SEPA (Single Euro Payments Area) was launched in 2002 , as an extension of the changeover to euro banknotes and coins. The aim of the project is to create a single set of euro-denominated payment instruments, to be used by all members of the European Union. These new pan-European instruments will replace existing national systems, enabling consumers, businesses, retailers and public administrations to make payments throughout the EU as easily as in their own country.
The euro area is not currently in a position to reap the full benefits of European Economic and Monetary Union.
Due to the array of different national standards and instruments, consumers sometimes have difficulty making payments to other countries within the single currency area. Meanwhile, companies making frequent cross-border payments are often obliged to hold separate bank accounts in the countries with which they do business.
SEPA aims to overcome these difficulties by creating an innovative and competitive single market for all cashless retail payments in euro. The goal is to establish a unified area where customers can make and receive payments under the same basic conditions, regardless of their location.
To achieve this, the stakeholders have adopted an ambitious approach involving the creation of shared Europe-wide payment instruments that can be used in both cross-border and domestic transactions.
SEPA was launched in 2002 by the European banking industry, with the backing of the main EU governing bodies. The first step was the creation in June 2002 of the European Payments Council, or EPC, a banking industry body charged with designing and developing a harmonized, Europe-wide payment area.
Between 2004 and 2007, the EPC defined the functional and technical characteristics for two new cashless payment instruments, the SEPA transfer and SEPA direct debit, and developed a framework for the interoperability of payment cards.
Under European regulation 260/2012 on the single European payment area, all national bank transfers and direct debits must be replaced by their SEPA equivalents by 1 February 2014. After this deadline, customers will no longer be able to make transfers and/or set up direct debits using their domestic systems.

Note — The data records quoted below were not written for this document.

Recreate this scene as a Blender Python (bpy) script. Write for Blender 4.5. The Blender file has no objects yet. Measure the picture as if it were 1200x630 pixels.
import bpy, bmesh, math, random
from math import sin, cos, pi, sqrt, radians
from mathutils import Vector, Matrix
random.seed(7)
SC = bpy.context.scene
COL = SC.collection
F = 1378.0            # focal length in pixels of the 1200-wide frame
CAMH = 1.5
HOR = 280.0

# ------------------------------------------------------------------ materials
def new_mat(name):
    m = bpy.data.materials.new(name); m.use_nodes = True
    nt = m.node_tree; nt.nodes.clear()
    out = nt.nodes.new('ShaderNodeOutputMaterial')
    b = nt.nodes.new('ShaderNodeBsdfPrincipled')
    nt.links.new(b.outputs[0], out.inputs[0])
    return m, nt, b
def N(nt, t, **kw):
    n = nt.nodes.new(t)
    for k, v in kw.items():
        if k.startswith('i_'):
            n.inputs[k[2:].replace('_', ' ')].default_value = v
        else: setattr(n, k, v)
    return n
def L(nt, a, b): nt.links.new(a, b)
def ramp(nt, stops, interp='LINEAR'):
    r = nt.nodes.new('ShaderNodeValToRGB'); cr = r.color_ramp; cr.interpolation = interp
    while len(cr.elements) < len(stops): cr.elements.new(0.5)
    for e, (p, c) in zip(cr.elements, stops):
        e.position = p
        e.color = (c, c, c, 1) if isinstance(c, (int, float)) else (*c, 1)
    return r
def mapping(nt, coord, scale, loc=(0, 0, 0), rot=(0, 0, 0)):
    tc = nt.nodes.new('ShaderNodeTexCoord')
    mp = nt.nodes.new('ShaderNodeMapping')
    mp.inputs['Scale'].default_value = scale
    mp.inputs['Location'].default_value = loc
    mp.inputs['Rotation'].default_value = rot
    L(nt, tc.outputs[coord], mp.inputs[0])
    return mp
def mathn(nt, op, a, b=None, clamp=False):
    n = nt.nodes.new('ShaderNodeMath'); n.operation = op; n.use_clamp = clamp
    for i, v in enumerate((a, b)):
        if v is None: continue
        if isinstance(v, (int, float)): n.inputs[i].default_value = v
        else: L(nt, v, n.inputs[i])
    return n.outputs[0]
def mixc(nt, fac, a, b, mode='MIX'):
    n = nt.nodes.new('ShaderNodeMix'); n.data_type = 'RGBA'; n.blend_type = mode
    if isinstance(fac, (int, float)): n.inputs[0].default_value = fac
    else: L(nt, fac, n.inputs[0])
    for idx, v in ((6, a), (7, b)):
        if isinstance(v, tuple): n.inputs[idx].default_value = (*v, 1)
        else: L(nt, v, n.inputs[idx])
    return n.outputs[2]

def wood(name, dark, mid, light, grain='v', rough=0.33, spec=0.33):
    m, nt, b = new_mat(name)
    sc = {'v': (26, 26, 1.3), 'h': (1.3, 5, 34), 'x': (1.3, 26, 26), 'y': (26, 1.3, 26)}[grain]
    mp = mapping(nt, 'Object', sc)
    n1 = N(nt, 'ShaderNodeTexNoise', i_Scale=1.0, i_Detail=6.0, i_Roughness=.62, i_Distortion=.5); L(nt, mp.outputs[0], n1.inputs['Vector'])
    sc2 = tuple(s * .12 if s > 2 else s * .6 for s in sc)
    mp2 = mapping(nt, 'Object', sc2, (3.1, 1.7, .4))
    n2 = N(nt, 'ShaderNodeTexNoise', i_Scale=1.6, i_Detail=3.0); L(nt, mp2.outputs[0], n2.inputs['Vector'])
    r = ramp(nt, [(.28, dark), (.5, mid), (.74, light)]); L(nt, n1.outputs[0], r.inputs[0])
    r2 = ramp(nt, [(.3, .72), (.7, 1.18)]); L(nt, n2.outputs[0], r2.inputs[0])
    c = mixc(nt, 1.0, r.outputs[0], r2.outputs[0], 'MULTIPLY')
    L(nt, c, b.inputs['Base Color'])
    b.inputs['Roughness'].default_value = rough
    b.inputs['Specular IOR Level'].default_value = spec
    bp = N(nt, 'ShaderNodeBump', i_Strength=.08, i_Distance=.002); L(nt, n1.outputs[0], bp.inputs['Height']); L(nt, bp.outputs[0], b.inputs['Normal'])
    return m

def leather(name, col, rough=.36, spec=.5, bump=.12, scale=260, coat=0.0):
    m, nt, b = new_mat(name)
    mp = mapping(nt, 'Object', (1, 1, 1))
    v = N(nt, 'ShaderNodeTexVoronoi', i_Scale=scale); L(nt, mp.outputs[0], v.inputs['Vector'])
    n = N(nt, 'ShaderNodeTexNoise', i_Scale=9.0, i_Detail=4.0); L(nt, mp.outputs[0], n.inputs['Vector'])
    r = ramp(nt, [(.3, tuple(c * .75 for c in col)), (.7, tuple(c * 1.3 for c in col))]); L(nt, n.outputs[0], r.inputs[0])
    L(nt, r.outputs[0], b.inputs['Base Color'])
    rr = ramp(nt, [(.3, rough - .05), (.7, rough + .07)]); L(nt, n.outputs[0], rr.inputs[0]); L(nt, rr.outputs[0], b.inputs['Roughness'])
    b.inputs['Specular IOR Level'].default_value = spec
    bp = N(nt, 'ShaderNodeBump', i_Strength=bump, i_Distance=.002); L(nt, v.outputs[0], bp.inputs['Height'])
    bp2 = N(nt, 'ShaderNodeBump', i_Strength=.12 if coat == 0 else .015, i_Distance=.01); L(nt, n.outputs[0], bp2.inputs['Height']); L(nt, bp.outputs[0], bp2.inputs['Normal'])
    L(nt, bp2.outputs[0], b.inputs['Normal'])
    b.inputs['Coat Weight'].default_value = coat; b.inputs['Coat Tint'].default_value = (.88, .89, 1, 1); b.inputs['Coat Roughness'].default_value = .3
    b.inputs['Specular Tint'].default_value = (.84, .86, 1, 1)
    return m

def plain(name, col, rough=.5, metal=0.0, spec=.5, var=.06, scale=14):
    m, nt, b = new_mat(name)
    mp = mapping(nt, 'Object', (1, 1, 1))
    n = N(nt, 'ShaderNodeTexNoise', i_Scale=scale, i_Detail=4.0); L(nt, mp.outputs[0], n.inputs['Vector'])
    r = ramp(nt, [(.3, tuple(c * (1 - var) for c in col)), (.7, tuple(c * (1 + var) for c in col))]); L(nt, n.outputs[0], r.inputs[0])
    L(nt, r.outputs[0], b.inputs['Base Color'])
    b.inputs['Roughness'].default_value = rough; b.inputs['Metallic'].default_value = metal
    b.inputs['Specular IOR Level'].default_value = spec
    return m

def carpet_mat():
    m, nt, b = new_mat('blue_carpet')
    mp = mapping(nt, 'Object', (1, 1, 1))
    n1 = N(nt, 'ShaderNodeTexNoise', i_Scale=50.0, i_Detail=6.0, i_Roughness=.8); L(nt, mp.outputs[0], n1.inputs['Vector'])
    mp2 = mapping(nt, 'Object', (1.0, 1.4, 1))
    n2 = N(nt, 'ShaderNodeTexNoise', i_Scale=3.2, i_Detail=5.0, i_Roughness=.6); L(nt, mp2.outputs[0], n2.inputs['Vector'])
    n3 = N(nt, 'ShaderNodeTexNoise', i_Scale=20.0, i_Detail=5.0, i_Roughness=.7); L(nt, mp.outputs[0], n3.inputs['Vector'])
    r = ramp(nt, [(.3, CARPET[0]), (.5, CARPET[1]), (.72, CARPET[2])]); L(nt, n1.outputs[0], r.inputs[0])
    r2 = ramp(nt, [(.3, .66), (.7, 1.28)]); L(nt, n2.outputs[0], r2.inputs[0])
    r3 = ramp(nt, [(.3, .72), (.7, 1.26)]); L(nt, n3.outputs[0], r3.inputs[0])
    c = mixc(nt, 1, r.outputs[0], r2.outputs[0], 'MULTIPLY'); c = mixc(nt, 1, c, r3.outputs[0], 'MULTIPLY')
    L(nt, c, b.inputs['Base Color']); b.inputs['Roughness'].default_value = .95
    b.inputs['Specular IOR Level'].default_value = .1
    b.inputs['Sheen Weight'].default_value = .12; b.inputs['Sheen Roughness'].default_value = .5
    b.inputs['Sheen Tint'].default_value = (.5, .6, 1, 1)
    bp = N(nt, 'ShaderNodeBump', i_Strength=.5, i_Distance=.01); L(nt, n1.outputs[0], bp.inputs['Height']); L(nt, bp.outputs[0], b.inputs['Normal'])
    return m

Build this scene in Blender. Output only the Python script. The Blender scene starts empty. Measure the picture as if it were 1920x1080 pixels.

Unlike transfers and direct debits, however, there is currently no SEPA payment card. Card payments in Europe are made using international (Visa, Mastercard, etc.) or national systems (such as the Groupement Cartes Bancaires or CB bank card group in France). The aim is to eventually make these systems interoperable in order to pave the way for a Europe-wide card payment scheme.
Responsibility for the actual implementation of SEPA falls to the national authorities in each European country. In France, the National SEPA Committee has been in charge of the project since 2006.
The National SEPA Committee is chaired jointly by the Banque de France and the French Banking Federation, and brings together representatives of all sectors affected by the changeover. Its main role is to identify the national payment instruments that will have to migrate towards the SEPA systems, and to manage the transition period during which both national and European systems will exist side by side.